Vice President Al Gore said Monday that Israel has the right to determine its own peace and security. His remarks to the United Jewish Appeal’s Young Leadership Conference in Washington echoed those of U.S. Middle East envoy Dennis Ross, who said he is going to Israel later this week to “finalize” American ideas to revive dormant Israeli-Palestinian peace talks.

In his address to the UJA conference, Ross stressed that there would not be any imposed solution.

The U.S. officials’ comments came as an aide to Israeli Prime Minister Benjamin Netanyahu said Israel had “no desire for confrontation” with the United States. David Bar-Illan made the comment a day after the Israeli Cabinet rejected a reported American proposal for breaking the deadlocked Israeli-Palestinian negotiations.

The U.S. plan has not been publicly announced, but its contents have been the subject of media reports for several months: a phased further redeployment of Israeli troops from some 13 percent of the West Bank in return for specific Palestinian steps on security.

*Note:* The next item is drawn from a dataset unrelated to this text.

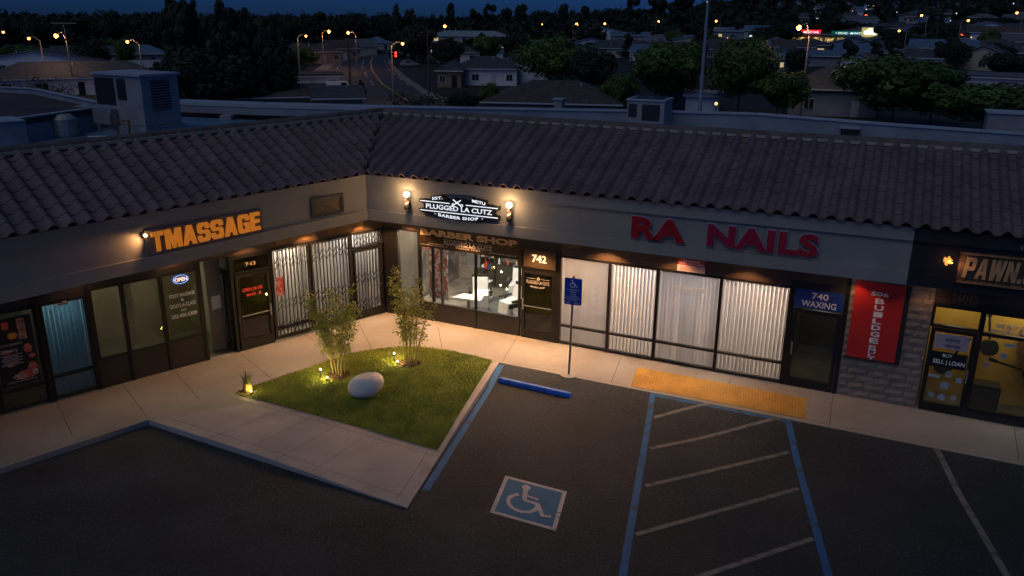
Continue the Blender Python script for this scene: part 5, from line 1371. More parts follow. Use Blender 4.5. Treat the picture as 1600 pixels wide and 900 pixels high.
H(1532,112,52,9,-8,3.2,'gable',1,0,1,'tan gable house with a single dark window on the right', rh=2.0)
H(1582,168,150,9,-2,4.0,'flat',0,4,3,'pale green lit building behind the trees at the right edge', rh=.3, lit=.3, litm=m_hpale)
H(1572,70,84,9,0,3.0,'gable_side',0,1,4,'white house with small windows high on the right slope', rh=1.5)
H(1405,60,70,9,0,2.8,'gable_side',4,0,3,'brown house right of the glowing billboard', rh=1.3)
H(1120,60,44,9,0,2.8,'hip',1,1,2,'small distant house beside a street lamp above the round trees', rh=1.3)
H(1155,62,70,9,0,3.0,'gable_side',3,3,4,'blue-grey building with tiny lit windows above the big tree', rh=1.2, lit=.5)
H(1290,40,70,9,0,2.8,'gable_side',4,0,3,'shadowed house on the slope above the shop signs', rh=1.4, lit=.15)
rr = random.Random(31)
GH = 'small far houses scattered over the right hillside'
for i in range(26):
    px = rr.choice([rr.uniform(1060, 1600), rr.uniform(1180, 1600)]); py = rr.uniform(8, 46) if px > 1180 else rr.uniform(22, 40)
    H(px, py, rr.uniform(20, 42), 8, rr.uniform(-20, 20), 2.7, rr.choice(['hip','gable_side','gable']), rr.choice([0,0,3,1]), rr.choice([0,3,4]), 2, 'small dim house among trees high on the far right hillside', rh=1.4, lit=.25, door_=False, group=GH)

GH2 = 'low houses filling the dim neighbourhood'
FILL = [(60,84),(100,80),(185,82),(240,86),(300,92),(20,84),(655,88),(650,74),(690,70),(830,84),(850,72),(905,92),(945,90),(1010,96),(1030,84),(1045,70),(1085,92),(1090,74),(1130,84),(1170,96),(1180,80),(1205,112),(1240,92),(1215,86),(1258,88),(1340,100),(1378,86),(1420,104),(1440,112),(1500,100),(1560,92),(1590,84),(1350,66),(1440,64),(1500,66),(1545,58),(1595,60),(1190,60),(1340,118),(1590,104),(800,70),(1000,66)]
for i, (px, py) in enumerate(FILL):
    H(px, py, rr.uniform(44, 74) if 'rr' in globals() else 55, 9, rr.uniform(-14, 14), 2.7, ('hip','gable_side','gable')[i % 3], (0,3,1,0,4)[i % 5], (0,3,1,4)[i % 4], 3, ('pale','grey','cream','white','tan')[i % 5]+' low house glimpsed between dark trees in the dim neighbourhood', rh=1.5, lit=.12, group=GH2)
# strip of shops with lit signs
e, m0, W, p = H(1272,71,150,10,0,3.0,'flat',4,0,0,'low row of shops with a red sign and a green sign on the roof edge', rh=.3, door_=False)
x_ = lambda px: (px-1272)*math.hypot(p.x,p.y)/FPX
MB(m0).box(x_(1216), x_(1312), -.06, -.003, .4, 2.2).build('lit_shopfront', mat('shopfront', (.2,.15,.05), .5, emis=(1,.72,.22), estr=.9), e).data.materials[0]
mm = MATS['shopfront'].node_tree; t = mm.nodes.new('ShaderNodeTexNoise'); t.inputs['Scale'].default_value = 1.1; t.inputs['Detail'].default_value = 4
tc_ = mm.nodes.new('ShaderNodeTexCoord'); mm.links.new(tc_.outputs['Object'], t.inputs['Vector']); r_ = mm.nodes.new('ShaderNodeValToRGB'); r_.color_ramp.elements[0].position = .42; r_.color_ramp.elements[1].position = .62
r_.color_ramp.elements[0].color = (.02,.015,.004,1); r_.color_ramp.elements[1].color = (1,.68,.2,1); mm.links.new(t.outputs['Fac'], r_.inputs[0]); mm.links.new(r_.outputs[0], mm.nodes['Principled BSDF'].inputs['Emission Color'])
b = MB(m0)
for k in range(9): b.box(x_(1216+12*k)-.12, x_(1216+12*k)+.12, -.12, -.063, .4, 2.2)
b.build('mullion', m_mdark, e)
def shop_sign(u0, u1, z0, z1, m, txt, tm, lab, off_=.4):
    s_ = empty('shop_sign', tuple(m0 @ Vector(((u0+u1)/2, -.3, z0))), lab, 'sign')
    MB(m0).box(u0, u1, -off_, -off_+.25, z0, z1).build('sign_box', m, s_)
    b = MB(m0); text(b, txt, u0+(u1-u0)*.12, u1-(u1-u0)*.08, z0+(z1-z0)*.3, z0+(z1-z0)*.75, -off_-.04, .03, .01); b.build('sign_letters', tm, s_)
shop_sign(x_(1253), x_(1279), 2.9, 4.2, emit('sign_red', (1, .01, .03), 1.2), 'MENZ NAIL', emit('sign_pale', (1,.7,.75), 1.6), 'small glowing red sign on the distant row of shops')
shop_sign(x_(1293), x_(1336), 2.8, 4.0, emit('sign_green', (.0, .13, .10), .5), '+ DRUGS - MARKET', emit('sign_pale2', (.7,1,.95), 1.2), 'long dark green sign with pale letters on the distant row of shops')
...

U.S. officials have threatened to publicly criticize either side that rejects the proposal, according to the reports.

In a statement issued after the weekly Cabinet session Sunday, Israel said the reported American proposal was “unacceptable” and “damaging to the security interests” of the Jewish state.

Among the ministers rejecting the reported American plan were those considered relative moderates, such as Public Security Minister Avigdor Kahalani of the Third Way Party.

Ministers have stated in the past that they would not agree to a redeployment of more than 9 percent.

Cabinet Secretary Danny Naveh told reporters after the Cabinet meeting that Israel alone would “determine the security requirements and scope of the redeployment.”

Netanyahu called President Clinton twice over the weekend in an attempt to persuade him not to go public with the U.S. proposal, according to Israeli media reports.

Their conversations took place as U.S. Middle East envoy Dennis Ross is scheduled to visit the region later this week.

Senior Israeli officials were quoted as saying that Clinton and Netanyahu agreed that no American proposal would be presented during Ross’ visit.